#### WHAT THE TASK ASKS
Retype, exactly as they stand, the lines from the start of the data to the line that contains "0), [(.02,0),(.022,.006),(.014,.012),(.014,.03)], n=10)", both ends included. Leave the pictures out.
=== MATERIAL PROVIDED ===
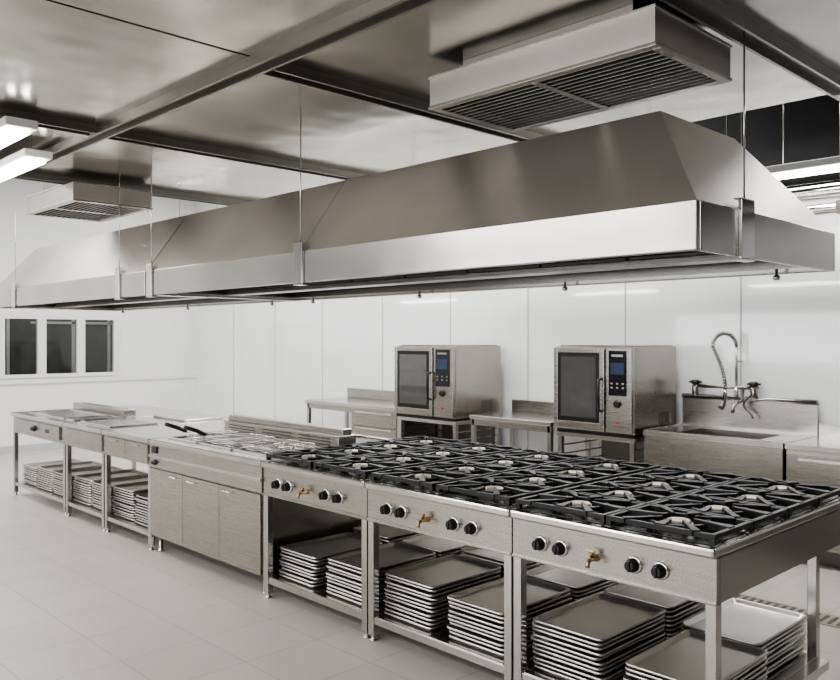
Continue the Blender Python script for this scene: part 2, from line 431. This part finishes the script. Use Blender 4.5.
# ------------------------------------------------------------------ gas ranges
IY0, IY1, TZ = 2.87, 4.25, .87
SH = .14
PB = .66
def leg(m, x, y, s=.022, z1=.70):
    m.box(x-s, x+s, y-s, y+s, .03, z1)
    m.lathe((x, y, 0), [(.02,0),(.022,.006),(.014,.012),(.014,.03)], n=10)

def knob(x, z, parent, y):
    m = MB(); m.lathe((x, y, z), [(.036,0),(.036,-.006),(.031,-.010),(.028,-.010)], 'Y', 20); kb = m.done('knob', M_CHROME, parent=parent, origin=(x,y,z))
    m = MB(); m.lathe((x, y-.010, z), [(.0285,0),(.0285,-.008),(.024,-.012),(.022,-.032),(.018,-.035)], 'Y', 16)
    m.box(x-.004, x+.004, y-.050, y-.038, z-.021, z+.021)
    m.done('grip', M_BLACK, parent=kb, origin=(x,y-.010,z))
def tap(x, z, parent, y):
    t = MB(); t.lathe((x, y, z), [(.016,0),(.016,-.006),(.010,-.008),(.010,-.035)], 'Y', 12)
    t.tube([(x, y-.03, z), (x, y-.055, z-.002), (x, y-.065, z-.014), (x, y-.067, z-.03)], [.009,.009,.009,.010], 10)
    t.lathe((x, y-.035, z+.008), [(.009,0),(.009,.01),(.012,.012),(.012,.018)], 'Z', 10)
    tp = t.done('brass_tap', M_BRASS, parent=parent, origin=(x,y,z), label='brass filling tap')
    MB().box(x-.034, x+.012, y-.041, y-.029, z+.027, z+.034).done('lever', M_BRASS, parent=tp, bevel=.002)
burner_src = None
def burner(x, y, parent):
    global burner_src
    if burner_src:
        src, subs = burner_src
        b = inst(src, (x, y, TZ+.001), parent)
        for s_, off in subs:
            inst(s_, Vector((x, y, TZ+.001))+off, b)
        return
    c = (x, y, TZ+.001)
    m = MB(); m.box(x-.215, x+.215, y-.150, y+.150, TZ+.001, TZ+.004); 
    b = m.done('burner', M_PAN, parent=parent, origin=c, bevel=.002)
    r = MB(); r.lathe((x, y, TZ+.004), [(.082,0),(.085,.006),(.070,.014),(.064,.022),(.056,.026)], n=24)
    r = r.done('burner_ring', M_BURN, parent=b, origin=c)
    cp = MB(); cp.lathe((x, y, TZ+.0305), [(.040,0),(.050,.002),(.050,.008),(.044,.012),(.012,.014)], n=24)
    cp = cp.done('burner_cap', M_BURN, parent=b, origin=c)
    burner_src = (b, [(r, Vector((0,0,0))), (cp, Vector((0,0,0)))])
grate_src = None
def grate(x, y):
    global grate_src
    w, d, z = .236, .167, TZ+.0045
    if grate_src is None:
        m = MB(); h0, h1 = .022, .046; t = .013
        m.box(-w, w, -d, -d+t*1.6, h0, h1-.004).box(-w, w, d-t*1.6, d, h0, h1-.004).box(-w, -w+t*1.6, -d+t, d-t, h0, h1-.004).box(w-t*1.6, w, -d+t, d-t, h0, h1-.004)
        for a in range(8):
            an = math.pi/4*a
            ca, sa = math.cos(an), math.sin(an)
            ext = min(w/abs(ca) if abs(ca) > 1e-3 else 9, d/abs(sa) if abs(sa) > 1e-3 else 9)-.01
            if a % 2: ext = min(ext, .23)
            r0, hw0, hw1 = .066, .006, (.024 if a % 2 == 0 else .018)
            n_ = (-sa, ca)
            b4 = [(ca*r0-n_[0]*hw0, sa*r0-n_[1]*hw0), (ca*ext-n_[0]*hw1, sa*ext-n_[1]*hw1), (ca*ext+n_[0]*hw1, sa*ext+n_[1]*hw1), (ca*r0+n_[0]*hw0, sa*r0+n_[1]*hw0)]
            m.hexa([(p[0], p[1], h0) for p in b4], [(p[0], p[1], h1+(.006 if i in (0, 3) else 0)) for i, p in enumerate(b4)])
        ro, ri = .126, .106; N = 28
        m.loops([[(r_*math.cos(2*math.pi*i/N), r_*math.sin(2*math.pi*i/N), hz) for i in range(N)] for r_, hz in ((ro,h0),(ro,h1-.006),(ri,h1-.006),(ri,h0),(ro,h0))])
        for sx in (-1, 1):
            for sy in (-1, 1):
                m.box(sx*(w-.012)-.012, sx*(w-.012)+.012, sy*(d-.012)-.012, sy*(d-.012)+.012, 0, h0)
        o = m.done('burner_grate', M_IRON, origin=(0,0,0), bevel=.002); o.location = (x, y, z)
        tag(o, 'black cast-iron grate over a gas burner', 'grate', 'cast-iron grates on the gas ranges'); grate_src = o
    else: inst(grate_src, (x, y, z))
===
#### TASK RESPONSE
Continue the Blender Python script for this scene: part 2, from line 431. This part finishes the script. Use Blender 4.5.
# ------------------------------------------------------------------ gas ranges
IY0, IY1, TZ = 2.87, 4.25, .87
SH = .14
PB = .66
def leg(m, x, y, s=.022, z1=.70):
    m.box(x-s, x+s, y-s, y+s, .03, z1)
    m.lathe((x, y, 0), [(.02,0),(.022,.006),(.014,.012),(.014,.03)], n=10)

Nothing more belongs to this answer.